Thursday, March 09, 2006

work, part four

What I know about the government of the Netherlands increases. For instance, I know that Parliament consists of two houses, the eerste kamer and the tweede kamer. The tweede kamer is a directly elected group of about 140 representatives, and the eerste kamer is like the Australian Senate, also representing the interests of the states - but in the Dutch case, the representatives aren't directly elected by the people, but proposed by the provincial organizations. Here, my knowledge gets foggy ... I'm trying to clear it through asking questions of each person that I draw with, but this is usually the occasion for some embarrassment, foot shuffling and bemusement. I guess this would be like me or one of my peers attempting to explain the finer points of the Australian electoral system to a visitor from another country. But I am not always sure whether it is my questions that cause the embarrassment, or whether it is a case of people feeling that they need to come up with the right answer.

The drawing in progress below was made with a graphic designer. The conversation was really great, and the drawing conveys some of the sense of the way that that the conversation progressed. It also shows, I think, the process of learning that the conversation and the drawing became. There was an interesting back and forward discussion about the media being the thing that you see - and how much political debate is represented graphically - but I wanted to push beyond this and find the mechanics of political process that underlie the representation in the media.


I have tried a tactic of pushing things along by asking more questions. This works, but I am not interested so much in the work being purely description.

I think about my friend Stephen's Doctoral research into the practice of sand drawing in Vanuatu. The drawings are symmetrical abstract designs, a kind of template that is both a representation of the particular story that is being told and a means by which to remember the story. The drawings that I'm making in this project are a trace of an interaction, always partial and subjective. What do I want from them? I return to the idea that the accurate representation of the subject of the conversation (how does government work?) isn't the aim of the project. It’s aims are aesthetic, it seems to me, or an investigation into aesthetics.

The drawing that is shown in progress below took up some of these questions. Why this topic for conversation?; why drawing?; why collaboration?; how does the process relate to the topic of conversation?


I am thinking about ways to push the project forward, to make both the process of interaction and the process of drawing more structured, and ways to carry the knowledge from the previous works into each new conversation and the drawing.

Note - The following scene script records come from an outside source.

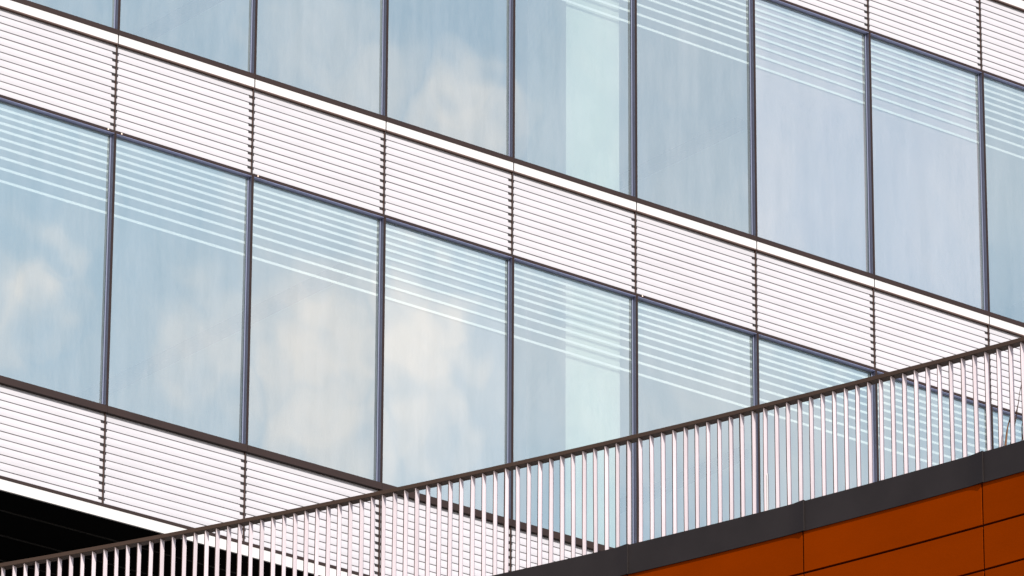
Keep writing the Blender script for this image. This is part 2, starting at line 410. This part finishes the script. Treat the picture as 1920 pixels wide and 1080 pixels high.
for k in range(-3, 96):
    x = xat(spos(k))
    ang = math.atan(crail(x)[1]) + R(random.uniform(-2.2, 2.2))
    th = .012 if k in POSTS else random.uniform(.006, .008); dp = .060
    base = Vector(pt(crail, x, .004, 0)); ex = Vector((math.cos(ang), math.sin(ang), 0)); ey = Vector((-ex.y, ex.x, 0))
    mb = MB(); nz = 7
    wob = random.uniform(-.0022, .0022); ph = random.uniform(0, 6)
    rings = []
    for q in range(nz):
        z = 17.05+(18.088-17.05)*q/(nz-1)
        o = base+ex*(wob*math.sin(ph+q*.7))
        rings.append([(*(o+ex*sx+ey*sy).xy, z+EYE) for sx, sy in ((-th, 0), (0, 0), (0, dp), (-th, dp))])
    mb.sweep([r[::-1] for r in rings])
    for q, fc in enumerate(mb.f):            # brown on the narrow outer edge puts its unlit look into the colour
        if len(fc) == 4 and all(abs((Vector(mb.v[i])-base).dot(ey)) < .004 for i in fc): mb.mi[q] = 1
    bo = mb.build('baluster', [M['bar'], M['rail']], rl)
    if k == 68:
        p = MB(); rr = []
        for z in (17.1, 17.53, 17.545):
            sh = 0 if z < 17.54 else .010
            rr.append([(*(base+ex*sx+ey*sy).xy, z+EYE) for sx, sy in ((.001, .030+sh), (.006, .030+sh), (.006, .056), (.001, .056))])
        p.sweep([r[::-1] for r in rr]); p.build('splice_plate', M['band'], bo)

# ------------------------------------------------------------------ dry twigs behind the railing
def tube(mb, pts, rads, n=6):
    rings = []
    for i, p in enumerate(pts):
        p = Vector(p); d = (Vector(pts[min(i+1, len(pts)-1)])-Vector(pts[max(i-1, 0)])).normalized()
        a = d.cross(Vector((0, 1, 0))).normalized(); b = d.cross(a)
        rings.append([p+(a*math.cos(2*math.pi*j/n)+b*math.sin(2*math.pi*j/n))*rads[i] for j in range(n)])
    mb.sweep(rings)
tw = thing('bare_twig', 'dry brown twig seen through the railing bars at the right edge', 'plant', (3.80, 44.75, 17.08+EYE))
def stem(pts, r):
    mb = MB(); P = [(x-3.80, dy, z-17.08) for x, dy, z in pts]
    tube(mb, P, [r*(1-.6*i/(len(P)-1))*random.uniform(.8, 1.25) for i in range(len(P))]); mb.build('stem', M['twig'], tw)
stem([(3.79, .0, 17.08), (3.785, 0, 17.27), (3.797, .01, 17.36), (3.805, 0, 17.42), (3.826, .01, 17.49), (3.838, .02, 17.56), (3.855, .02, 17.64)], .0085)
stem([(3.83, .03, 17.47), (3.846, .03, 17.51), (3.835, .03, 17.54), (3.838, .02, 17.57)], .007)
stem([(3.80, .02, 17.08), (3.83, .02, 17.3), (3.871, .02, 17.49), (3.880, .02, 17.56), (3.896, .02, 17.63), (3.905, .02, 17.70), (3.924, .02, 17.79)], .006)
stem([(3.871, .02, 17.54), (3.885, .03, 17.56), (3.892, .03, 17.62)], .004)
stem([(3.90, .0, 17.08), (3.905, 0, 17.25), (3.915, 0, 17.33), (3.912, 0, 17.42), (3.93, 0, 17.5)], .005)
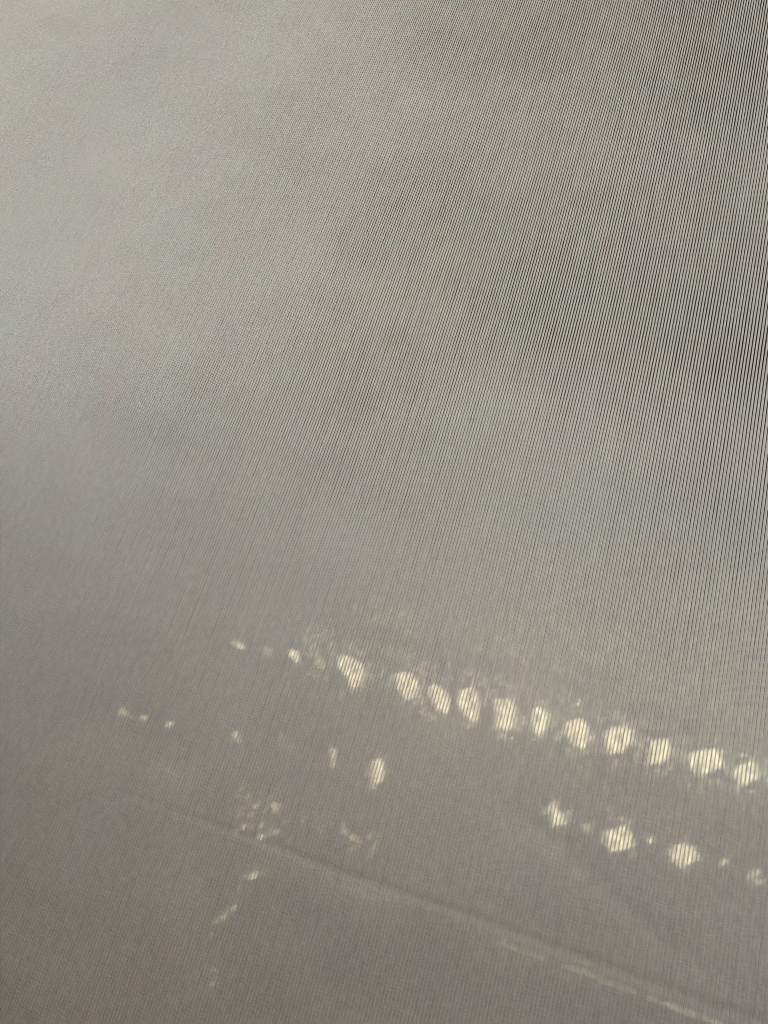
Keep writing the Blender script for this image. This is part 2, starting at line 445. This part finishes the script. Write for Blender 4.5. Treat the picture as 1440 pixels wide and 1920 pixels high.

As it stands, the project is interesting to me. It could carry on this way for a long time with no or little change. To take the work into a more exhaustive examination of government would require a change of method, I think. Like making drawings with more political scientists or with politicians. I actually tried this in Melbourne and observed an agony of indecision from the person who I asked to make a drawing with me, firstly about drawing, then about being photographed. In the end I got the feeling that the problem may have been that they didn't want their opinions to be revealed in the drawing, and made public.

The work will be displayed as planned, a further development of the project will have to wait for another opportunity like the residency I am doing now.